In “Marys Seacole,” that included helping Drury, who tends toward self-deprecation, to sympathize with her own title character. The real Mary Seacole was so enamored of her own exploits that she wrote a memoir about them, and the more Drury read about her, the more put off she was. Then Bernstine stepped in.
“Quincy was able to enjoy that character’s enjoyment of herself, and pride in herself, in a way that I felt let in on,” Drury said. Suddenly she could see Mary Seacole as “a badass,” and liked her for it.
This is, one suspects, part of the reason Bernstine is in such high demand. (Her single day off last week was her first in 36 days; she got a facial, then forced herself to laze around at home in Brooklyn.) When she’s not doing theater, there’s TV work lined up. Now in her third season as a recurring character on the Starz series “Power,” she recently booked a recurring role on “The Code,” a new CBS show that has yet to air.

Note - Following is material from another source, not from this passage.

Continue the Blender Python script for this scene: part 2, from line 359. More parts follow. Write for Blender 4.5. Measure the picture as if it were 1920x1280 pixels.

What’s startling is how easily Bernstine might never have been an actor at all. Growing up in Washington, the daughter of lawyers, she wasn’t a drama club kid. In her quest to be well-rounded in high school, she did some winter one-acts at Georgetown Day School, where a fellow student, Leigh Silverman (“The Lifespan of a Fact”), directed her in a solo show. But mainly she was “a big jock” then, playing soccer and lacrosse.
As an undergraduate at Brown University, she majored in public policy, planning to be a lawyer. Then came the club soccer game when a ball smashed her in the face, broke her glasses and spun her life around. Shaken and injured, she abandoned soccer to try something else — playing Grace in a production of August Wilson’s “The Piano Lesson.”
This time she was smitten with acting, though she still had law school in her sights. Then a professor, Lowry Marshall, urged her to audition for drama schools. Accepted to the University of California San Diego, she changed her trajectory. When she graduated in 1999, she headed straight for New York.
As she chatted in her dressing room at Lincoln Center, Bernstine was subdued, polite and remarkably lacking in vanity. She insisted, firmly, that she is not the star of “Marys Seacole,” which she argued is purely an ensemble piece. (“That’s so her!” Drury said.) And when the question of Bernstine’s age arose — often a delicate matter with actors — she answered without hesitation, saying that she was 45.
The next day, a publicist for the theater got in touch with a correction: Bernstine will turn 45 at the end of the month. In the interview, she had rounded up.
Hearing about this, both Drury and Blain-Cruz pealed with affectionate laughter.
Drury, as it happens, thinks of “Marys Seacole” as an ensemble piece, too, but one featuring what she called “a sneaky audition to get Quincy in a Broadway production of ‘Mother Courage.'”
By which she means, of course, that Bernstine would have the starring role.
“Someone should do that, like, right now,” Drury said. “I want to see it so bad.”